- **Instruction**
An exact copy of all the data is required, with pictures left out.

- **Recorded data**
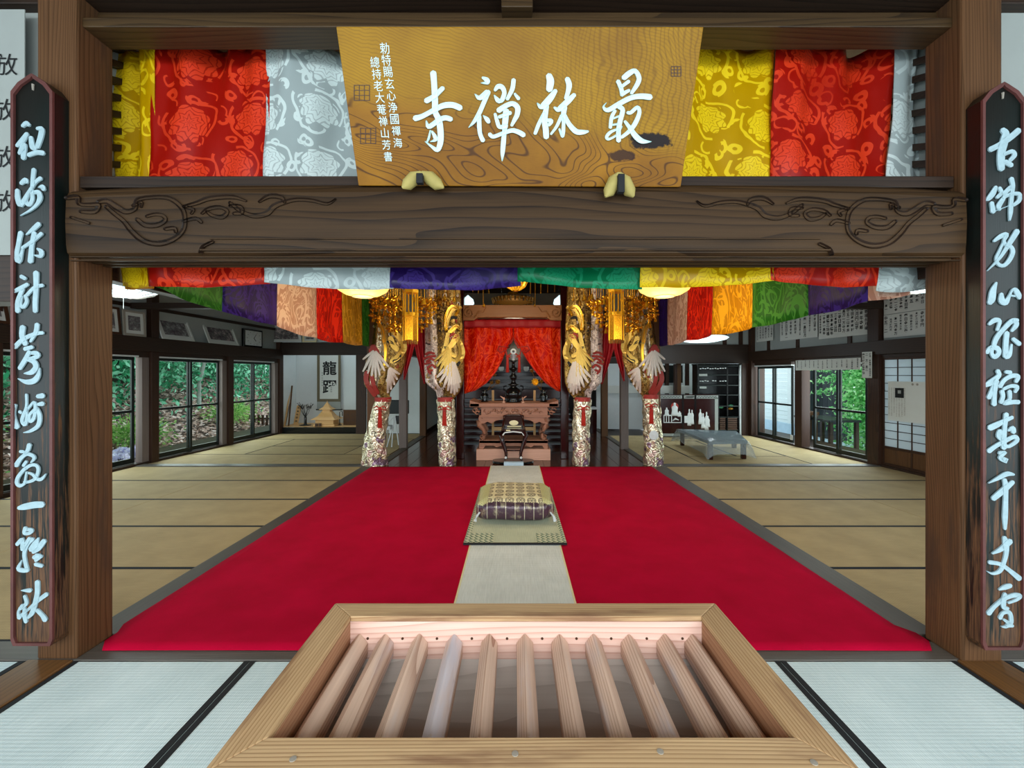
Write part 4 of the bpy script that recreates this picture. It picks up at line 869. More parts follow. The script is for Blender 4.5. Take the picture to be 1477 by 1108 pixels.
# ------------------------------------------------------------------ four wrapped pillars
DP = 6.86
def wrapped(idx, lab, base, tie, bag, strips, reliefs, tass, mirror=False):
    """base: (px0,px1) at floor; tie: (px, py) of the knot; bag: list of (py, px_left, px_right) from the tie up"""
    mm = (lambda x: 2*741.3-x) if mirror else (lambda x: x)
    if mirror:
        base = (mm(base[1]), mm(base[0])); bag = [(y, mm(r), mm(l)) for y, l, r in bag]
    xc = (PT(base[0], 0, DP).x+PT(base[1], 0, DP).x)/2
    r_ = empty('wrapped_pillar', lab, 'pillar', (xc, DP+.12, 0), 'brocade wrapped pillars in front of the altar')
    s = DP/F; bw = (base[1]-base[0])*s/2
    MB().box(xc-.09, xc+.09, DP+.04, DP+.22, 0, 3.0).build('post', M['pillar'], r_, bevel=.01)
    zt = EYE-(tie[1]-HY)*s; xt = PT(mm(tie[0]), 0, DP).x
    def low(u, v):
        a = u*math.tau; z = .004+zt*v; wd = (bw*.98*(1-v)**2+.135*(1-(1-v)**2)); wd += .012*math.sin(a*5+z*9)+.010*math.sin(a*9-z*23+idx)
        x = xc+(xt-xc)*v*v; return Vector((x+wd*math.cos(a), DP+.12+(.13+.01*math.sin(a*7+z*17))*math.sin(a), z))
    mb = MB(); mb.grid(low, 40, 36, closeu=True); mb.build('lower_wrap', M['wrap'], r_, smooth=True)
    bag = [(tie[1], mm(tie[0])-11, mm(tie[0])+11)]+bag
    B = np.array(bag, float); zz = EYE-(B[:, 0]-HY)*s; xl_ = (B[:, 1]-HX)*s; xr_ = (B[:, 2]-HX)*s
    zmax = 3.0; zz = np.append(zz, zmax); xl_ = np.append(xl_, xl_[-1]); xr_ = np.append(xr_, xr_[-1])
    def bagp(u, v, out=0):
        z = zz[0]+(zmax-zz[0])*v; l = np.interp(z, zz, xl_); r = np.interp(z, zz, xr_); x = l+(r-l)*u
        full = min(1, (z-zz[0])/.25)
        y_ = DP+.08-full*(.16*math.sin(math.pi*min(max(u, 0), 1))**.6)-out - .028*math.sin(u*21+z*1.5)*full
        return Vector((x, y_, z))
    for u0, u1, mt in strips:
        if mirror: u0, u1 = 1-u1, 1-u0
        mb = MB(); mb.grid(lambda u, v: bagp(u0+(u1-u0)*u, v**1.4), 14, 40, flip=False)
        mb.build('hanging_cloth', M[mt], r_, smooth=True, solid=.01)
    mb = MB(); mb.grid(lambda u, v: Vector((xt+.135*math.cos(u*math.tau), DP+.12+.14*math.sin(u*math.tau), zt-.03+.07*v)), 20, 3, closeu=True); mb.build('red_collar', M['embred'], r_, smooth=True)
    def surf(x, y):      # drawing px -> cloth surface
        X_ = PT(mm(x), y, DP); z = X_.z; l = np.interp(z, zz, xl_); r = np.interp(z, zz, xr_)
        u = (X_.x-l)/(r-l); uc = min(max(u, .02), .98); full = min(1, max(0, (z-zz[0])/.25)); yb_ = DP+.07-full*(.16*math.sin(math.pi*uc)**.6)
        return Vector((X_.x*(yb_/DP), yb_, EYE+(z-EYE)*(yb_/DP)))
    for nm, mt, st in reliefs:
        mb = MB()
        for q in st: stroke(mb, q[::-1] if mirror else q, surf, Vector((0, -.035, 0)), .9 if nm != 'feather' else 1.1, 4)
        mb.build(nm, M[mt], r_, smooth=False)
    rs = random.Random(idx*7); zlo, zhi = EYE-(560-HY)*s, EYE-(418-HY)*s
    for mt2, nn in (('embgold', 34), ('embwhite', 20), ('embred', 8)):
        mb = MB()
        for _ in range(nn):
            yy = rs.uniform(420, 562); X0 = np.interp(EYE-(yy-HY)*s, zz, xl_)/s+HX; X1 = np.interp(EYE-(yy-HY)*s, zz, xr_)/s+HX; xx = rs.uniform(X0+3, X1-3); xx = mm(xx)
            a0 = rs.uniform(0, 6.3); rr = rs.uniform(1.2, 3.2); dv = rs.choice((-1, 1))
            stroke(mb, [(xx+rr*math.cos(a0+dv*k*.8)*(1-k*.12), yy+1.5*rr*math.sin(a0+dv*k*.8)*(1-k*.12), .5+.35*k*(5-k)*.35) for k in range(6)][::-1 if mirror else 1], surf, Vector((0, -.022, 0)), .9, 2)
        mb.build('scroll_embroidery', M[mt2], r_, kind='stuff')
    # knot, bow loops and tassel
    kx, ky, ty = tass; kp = PT(mm(kx), ky, DP-.06); mb = MB()
    for sg in (-1, 1):
        mb.tube([kp, kp+Vector((sg*.05, -.01, .035)), kp+Vector((sg*.10, 0, .01)), kp+Vector((sg*.09, 0, -.03)), kp+Vector((sg*.03, 0, -.012)), kp], .009, 6)
    mb.sphere(kp, .022, 8, 6); mb.build('cord_bow', M['redcord'], r_, smooth=True)
    te = PT(mm(kx), ty, DP-.06); mb = MB(); mb.lathe([(.012, 0), (.022, -.03), (.024, -.06), (.030, te.z-kp.z), (.0, te.z-kp.z)], kp, 12, None, 1, .7)
    for k in range(8): a = k/8*math.tau; mb.tube([kp+Vector((.024*math.cos(a), .016*math.sin(a), -.06)), kp+Vector((.032*math.cos(a), .022*math.sin(a), te.z-kp.z-.006))], .005, 4)
    mb.build('tassel', M['redcord'], r_, smooth=True)
    MB().lathe([(.0, .0), (.028, 0), (.030, .012), (.026, .03), (0, .03)], kp+Vector((0, 0, -.05)), 12).build('tassel_cap', M['embred'], r_, smooth=True)
    return r_
def Z(ox, oy, sc, st): return [[(ox+a/sc, oy+b/sc, c/sc) for a, b, c in q] for q in parse(st)]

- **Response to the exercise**
Write part 4 of the bpy script that recreates this picture. It picks up at line 869. More parts follow. The script is for Blender 4.5. Take the picture to be 1477 by 1108 pixels.
# ------------------------------------------------------------------ four wrapped pillars
DP = 6.86
def wrapped(idx, lab, base, tie, bag, strips, reliefs, tass, mirror=False):
    """base: (px0,px1) at floor; tie: (px, py) of the knot; bag: list of (py, px_left, px_right) from the tie up"""
    mm = (lambda x: 2*741.3-x) if mirror else (lambda x: x)
    if mirror:
        base = (mm(base[1]), mm(base[0])); bag = [(y, mm(r), mm(l)) for y, l, r in bag]
    xc = (PT(base[0], 0, DP).x+PT(base[1], 0, DP).x)/2
    r_ = empty('wrapped_pillar', lab, 'pillar', (xc, DP+.12, 0), 'brocade wrapped pillars in front of the altar')
    s = DP/F; bw = (base[1]-base[0])*s/2
    MB().box(xc-.09, xc+.09, DP+.04, DP+.22, 0, 3.0).build('post', M['pillar'], r_, bevel=.01)
    zt = EYE-(tie[1]-HY)*s; xt = PT(mm(tie[0]), 0, DP).x
    def low(u, v):
        a = u*math.tau; z = .004+zt*v; wd = (bw*.98*(1-v)**2+.135*(1-(1-v)**2)); wd += .012*math.sin(a*5+z*9)+.010*math.sin(a*9-z*23+idx)
        x = xc+(xt-xc)*v*v; return Vector((x+wd*math.cos(a), DP+.12+(.13+.01*math.sin(a*7+z*17))*math.sin(a), z))
    mb = MB(); mb.grid(low, 40, 36, closeu=True); mb.build('lower_wrap', M['wrap'], r_, smooth=True)
    bag = [(tie[1], mm(tie[0])-11, mm(tie[0])+11)]+bag
    B = np.array(bag, float); zz = EYE-(B[:, 0]-HY)*s; xl_ = (B[:, 1]-HX)*s; xr_ = (B[:, 2]-HX)*s
    zmax = 3.0; zz = np.append(zz, zmax); xl_ = np.append(xl_, xl_[-1]); xr_ = np.append(xr_, xr_[-1])
    def bagp(u, v, out=0):
        z = zz[0]+(zmax-zz[0])*v; l = np.interp(z, zz, xl_); r = np.interp(z, zz, xr_); x = l+(r-l)*u
        full = min(1, (z-zz[0])/.25)
        y_ = DP+.08-full*(.16*math.sin(math.pi*min(max(u, 0), 1))**.6)-out - .028*math.sin(u*21+z*1.5)*full
        return Vector((x, y_, z))
    for u0, u1, mt in strips:
        if mirror: u0, u1 = 1-u1, 1-u0
        mb = MB(); mb.grid(lambda u, v: bagp(u0+(u1-u0)*u, v**1.4), 14, 40, flip=False)
        mb.build('hanging_cloth', M[mt], r_, smooth=True, solid=.01)
    mb = MB(); mb.grid(lambda u, v: Vector((xt+.135*math.cos(u*math.tau), DP+.12+.14*math.sin(u*math.tau), zt-.03+.07*v)), 20, 3, closeu=True); mb.build('red_collar', M['embred'], r_, smooth=True)
    def surf(x, y):      # drawing px -> cloth surface
        X_ = PT(mm(x), y, DP); z = X_.z; l = np.interp(z, zz, xl_); r = np.interp(z, zz, xr_)
        u = (X_.x-l)/(r-l); uc = min(max(u, .02), .98); full = min(1, max(0, (z-zz[0])/.25)); yb_ = DP+.07-full*(.16*math.sin(math.pi*uc)**.6)
        return Vector((X_.x*(yb_/DP), yb_, EYE+(z-EYE)*(yb_/DP)))
    for nm, mt, st in reliefs:
        mb = MB()
        for q in st: stroke(mb, q[::-1] if mirror else q, surf, Vector((0, -.035, 0)), .9 if nm != 'feather' else 1.1, 4)
        mb.build(nm, M[mt], r_, smooth=False)
    rs = random.Random(idx*7); zlo, zhi = EYE-(560-HY)*s, EYE-(418-HY)*s
    for mt2, nn in (('embgold', 34), ('embwhite', 20), ('embred', 8)):
        mb = MB()
        for _ in range(nn):
            yy = rs.uniform(420, 562); X0 = np.interp(EYE-(yy-HY)*s, zz, xl_)/s+HX; X1 = np.interp(EYE-(yy-HY)*s, zz, xr_)/s+HX; xx = rs.uniform(X0+3, X1-3); xx = mm(xx)
            a0 = rs.uniform(0, 6.3); rr = rs.uniform(1.2, 3.2); dv = rs.choice((-1, 1))
            stroke(mb, [(xx+rr*math.cos(a0+dv*k*.8)*(1-k*.12), yy+1.5*rr*math.sin(a0+dv*k*.8)*(1-k*.12), .5+.35*k*(5-k)*.35) for k in range(6)][::-1 if mirror else 1], surf, Vector((0, -.022, 0)), .9, 2)
        mb.build('scroll_embroidery', M[mt2], r_, kind='stuff')
    # knot, bow loops and tassel
    kx, ky, ty = tass; kp = PT(mm(kx), ky, DP-.06); mb = MB()
    for sg in (-1, 1):
        mb.tube([kp, kp+Vector((sg*.05, -.01, .035)), kp+Vector((sg*.10, 0, .01)), kp+Vector((sg*.09, 0, -.03)), kp+Vector((sg*.03, 0, -.012)), kp], .009, 6)
    mb.sphere(kp, .022, 8, 6); mb.build('cord_bow', M['redcord'], r_, smooth=True)
    te = PT(mm(kx), ty, DP-.06); mb = MB(); mb.lathe([(.012, 0), (.022, -.03), (.024, -.06), (.030, te.z-kp.z), (.0, te.z-kp.z)], kp, 12, None, 1, .7)
    for k in range(8): a = k/8*math.tau; mb.tube([kp+Vector((.024*math.cos(a), .016*math.sin(a), -.06)), kp+Vector((.032*math.cos(a), .022*math.sin(a), te.z-kp.z-.006))], .005, 4)
    mb.build('tassel', M['redcord'], r_, smooth=True)
    MB().lathe([(.0, .0), (.028, 0), (.030, .012), (.026, .03), (0, .03)], kp+Vector((0, 0, -.05)), 12).build('tassel_cap', M['embred'], r_, smooth=True)
    return r_
def Z(ox, oy, sc, st): return [[(ox+a/sc, oy+b/sc, c/sc) for a, b, c in q] for q in parse(st)]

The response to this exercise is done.